Guerra di camorra a Ponticelli: cancellati ergastoli per l’omicidio che ha scatenato la faida
C'è un altro tassello che va a inserirsi nella faida di camorra che, non più sotto traccia, si è trasformata ormai in guerra aperta a Ponticelli, nella periferia est di Napoli. Come la tessera di un domino, che viene giù e fa crollare di conseguenza tutte le altre, facendo precipitare di nuovo il quartiere nel terrore: la Corte d'Assise di Appello di Napoli ha cancellato l'ergastolo per Salvatore De Micco e Gennaro Volpicelli, che in primo grado erano stati condannati all'ergastolo.
La sentenza è del 5 ottobre, poche ore prima che i killer di camorra uccidessero davanti alla compagna incinta Carmine D'Onofrio, probabilmente ammazzato soltanto perché figlio illegittimo di un boss dei De Luca Bossa. Salvatore De Micco e Gennaro Volpicelli sono due nomi ben noti agli inquirenti: il primo è il fratello di Marco De Micco, il "Bodo", scarcerato a marzo e considerato il regista della strategia del terrore a Ponticelli nella faida che vede contrapposto il suo clan con i De Luca Bossa; a lui sarebbe stato diretto, come intimidazione, l'ordigno esploso la settimana scorsa in via Piscettaro.
L'altro è il nipote di Mario Volpicelli, il commesso di 53 anni ucciso nel 2016, probabilmente in una vendetta trasversale: estraneo alla camorra, avrebbe pagato con la vita la parentela con Ciro Sarno detto ‘o Sindaco (ne aveva sposato la sorella) nell'ambito della vendetta contro i pentiti dei Sarno quando divennero definitive le condanne per la strage del bar Sayonara del 1989.
L'omicidio che ha scatenato la faida di Ponticelli
Salvatore De Micco e Gennaro Volpicelli erano imputati per un duplice omicidio avvenuto nel 2013 nel rione Conocal di Ponticelli. Vittime Gennaro Castaldi, considerato il reale obiettivo dell'agguato in quanto legato al clan D'Amico, e Antonio Minichini, ucciso verosimilmente solo perché all'arrivo dei killer era insieme all'amico; il secondo, considerato estraneo a dinamiche di camorra, era figlio del boss Ciro Minichini e di Anna De Luca Bossa, donna boss e sorella di Antonio De Luca Bossa, alias Tonino ‘o sicco, e fratellastro di Michele Minichini "Tiger".

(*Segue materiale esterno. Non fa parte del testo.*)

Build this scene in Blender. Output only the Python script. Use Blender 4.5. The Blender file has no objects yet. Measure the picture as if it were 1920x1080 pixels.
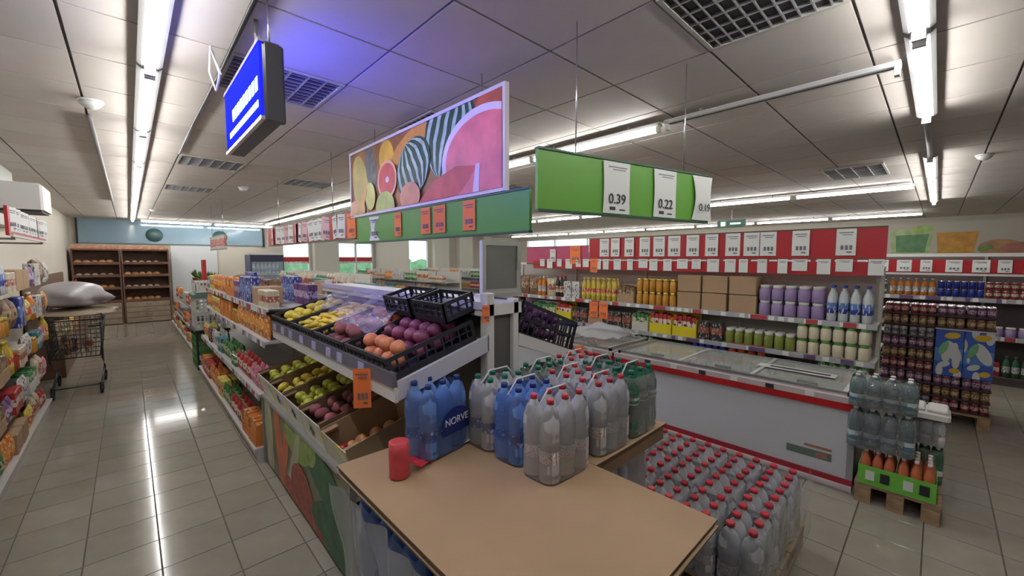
import bpy, math, random
from mathutils import Vector, Matrix
rnd = random.Random(7)
PI = math.pi
S = bpy.context.scene
C = S.collection

# ------------------------------------------------------------------ camera, world, exposure
CH = 1.8                                   # eye height
YAW, PITCH = 0.7587, 0.07253
cam = bpy.data.cameras.new('camera'); co = bpy.data.objects.new('camera', cam); C.objects.link(co)
co.location = (0, 0, CH); co.rotation_euler = (PI/2-PITCH, 0, -YAW)
cam.sensor_width = 36; cam.lens = 757/1920*36; cam.clip_start = .05; cam.clip_end = 200
S.camera = co
W = bpy.data.worlds.new('daylight'); S.world = W; W.use_nodes = True
bg = W.node_tree.nodes['Background']; bg.inputs[0].default_value = (.85, .95, 1, 1); bg.inputs[1].default_value = 2.2
S.view_settings.view_transform = 'Standard'; S.view_settings.look = 'None'
S.view_settings.exposure = 0.1; S.view_settings.gamma = 1; S.view_settings.use_curve_mapping = False
S.cycles.transparent_max_bounces = 24; S.cycles.max_bounces = 6
TUBE = 38.0; BLUE = 14.0
CEIL = 2.92
XW, YW, XL, YF = 15.9, 16.2, -1.15, -3.2   # right wall, back wall, left wall, wall behind the camera

# ------------------------------------------------------------------ materials
MATS = {}
def principled(name):
    m = bpy.data.materials.new(name); m.use_nodes = True
    return m, m.node_tree, m.node_tree.nodes['Principled BSDF']
def mat(name, col, rough=.5, metal=0, spec=.5, alpha=1, emit=0, vary=0, noise=0, nscale=8, bump=0, trans=0):
    if name in MATS: return MATS[name]
    m, nt, p = principled(name); N = nt.nodes; L = nt.links
    p.inputs['Base Color'].default_value = (*col, 1)
    p.inputs['Roughness'].default_value = rough; p.inputs['Metallic'].default_value = metal
    p.inputs['Specular IOR Level'].default_value = spec; p.inputs['Alpha'].default_value = alpha
    if trans: p.inputs['Transmission Weight'].default_value = trans
    if emit:
        p.inputs['Emission Color'].default_value = (*col, 1); p.inputs['Emission Strength'].default_value = emit
    src = None
    if noise or bump:
        tc = N.new('ShaderNodeTexCoord'); nz = N.new('ShaderNodeTexNoise'); nz.inputs['Scale'].default_value = nscale
        nz.inputs['Detail'].default_value = 3
        L.new(tc.outputs['Object'], nz.inputs['Vector'])
        if noise:
            mr = N.new('ShaderNodeMapRange'); mr.inputs[1].default_value = .3; mr.inputs[2].default_value = .7
            mr.inputs[3].default_value = 1-noise; mr.inputs[4].default_value = 1+noise
            L.new(nz.outputs[0], mr.inputs[0]); src = mr.outputs[0]
        if bump:
            b = N.new('ShaderNodeBump'); b.inputs['Strength'].default_value = bump; b.inputs['Distance'].default_value = .01
            L.new(nz.outputs[0], b.inputs['Height']); L.new(b.outputs[0], p.inputs['Normal'])
    if vary:
        oi = N.new('ShaderNodeObjectInfo'); mr = N.new('ShaderNodeMapRange')
        mr.inputs[3].default_value = 1-vary; mr.inputs[4].default_value = 1+vary
        L.new(oi.outputs['Random'], mr.inputs[0])
        if src:
            mm = N.new('ShaderNodeMath'); mm.operation = 'MULTIPLY'; L.new(src, mm.inputs[0]); L.new(mr.outputs[0], mm.inputs[1]); src = mm.outputs[0]
        else: src = mr.outputs[0]
    if src:
        v = N.new('ShaderNodeVectorMath'); v.operation = 'SCALE'; v.inputs[0].default_value = col
        L.new(src, v.inputs['Scale']); L.new(v.outputs[0], p.inputs['Base Color'])
    MATS[name] = m; return m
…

Martedì, la sentenza di assoluzione che ha ribaltato quella del primo grado. Determinanti le incongruenze riscontrate nei racconti dei pentiti, che pur indicando i due come autori dell'agguato non hanno chiarito il momento in cui è stato deciso il raid. La cancellazione dei due ergastoli è arrivata in un momento fondamentale per il clan De Micco, quello della riorganizzazione sul territorio, insieme ai De Martino del rione Fiat, e dell'assalto contro i De Luca Bossa. Poche ore dopo, l'omicidio di Carmine D'Onofrio, legato, ma solo da vincoli di parentela, a Tonino ‘o Sicco.
Agguato a Ponticelli, Carmine D'Onofrio ucciso davanti alla fidanzata incinta
Qualche ora dopo la sentenza, intorno alle due del mattino della notte tra il 5 e il 6 ottobre, i killer entrano in azione in via Crisconio. L'obiettivo è Carmine D'Onofrio, incensurato di 23 anni. Lo aspettano davanti all'abitazione, lo osservano mentre fa scendere la fidanzata, incinta di otto mesi, e parcheggia la Fiat Panda nera rasente il muro, proprio accanto al portone di casa. Quando scende anche lui, gli spari. Sette colpi calibro 45.
Il ragazzo non è ritenuto inquadrato nei clan della zona ma è il figlio illegittimo di Giuseppe De Luca Bossa, fratello dell'ergastolano Antonio e nipote della madre di lui, Teresa De Luca Bossa, la prima donna condannata al 41 bis. Il padre non lo aveva mai riconosciuto, ma tutti a Ponticelli sapevano di questa parentela. Sull'agguato gli inquirenti stanno cercando di fare chiarezza, ma l'ipotesi che maggiormente tiene banco è quella di una vendetta trasversale. Il ragazzo sarebbe stato ucciso per mandare un messaggio al clan. E sarebbe stato scelto come obiettivo perché il più esposto: a differenza degli affiliati non credeva di poter finire nel mirino, tanto da andare in giro di notte con la compagna prossima al parto.